Wulff will sich bemühen, „den Menschen zu dienen“, den Wünschen der großen Mehrheit etwa für mehr sozialen Ausgleich, für mehr Gerechtigkeit, für einen gesetzlichen Mindestlohn, für die Abschaffung der Rente mit 67 oder für eine Umkehr der „Reformpolitik“ wird Wulff jedenfalls nicht dienlich sein.

Es ist so gekommen, wie zu befürchten war, Merkel hat das Amt des Bundespräsidenten zu einem Ehrenvorsitz für die CDU degradiert.

Ist die Nominierung von Christian Wulff alles andere als eine politische Überraschung, so ist die Nominierung von Joachim Gauck durch SPD und die Grünen als dessen Gegenkandidat durchaus eine.

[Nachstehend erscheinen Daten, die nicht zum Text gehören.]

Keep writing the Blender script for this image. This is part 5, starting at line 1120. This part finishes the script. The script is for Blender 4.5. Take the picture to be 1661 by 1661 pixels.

Der frühere Stasi-Beauftragte und derzeitige Vorsitzende des Vereins „Gegen Vergessen – Für Demokratie“ war 1999 als Kandidat der CDU im Gespräch. Die konservative „Welt“ hält ihn auch prompt für die „bessere Wahl“.

Dass nun gerade die SPD auf Gauck kommt, ist schon erstaunlich. Es ist biografisch durchaus nachvollziehbar, dass der frühere Sprecher des „Neuen Forums“ gegenüber den früheren Peinigern in der ehemaligen DDR keinerlei Nachsicht entgegenbringen kann, so dass man oft den Eindruck gewinnen musste, als führe er einen persönlichen Rachefeldzug gegen jeden mit dem SED-Regime in irgendeiner Weise Verstrickten.

Dass nun aber gerade die SPD jemand als Gegenkandidaten benennt, der bis in die jüngste Zeit die eigenen Genossen – wie unlängst noch Matthias Platzeck – mit Vorwürfen mangelnder Vergangenheitsbewältigung überzog oder der früher Manfred Stolpe über Jahre unerbittlich mit Stasi-Vorwürfen verfolgte und der es zumindest zuließ, dass selbst Johannes Rau aus seiner Behörde in Stasi-Verdacht gebracht werden konnte, das ist ein politisches Signal dafür, dass die Sozialdemokraten ihren Kurs der Ausgrenzung der Linken mit aller Härte fortzusetzen gedenken.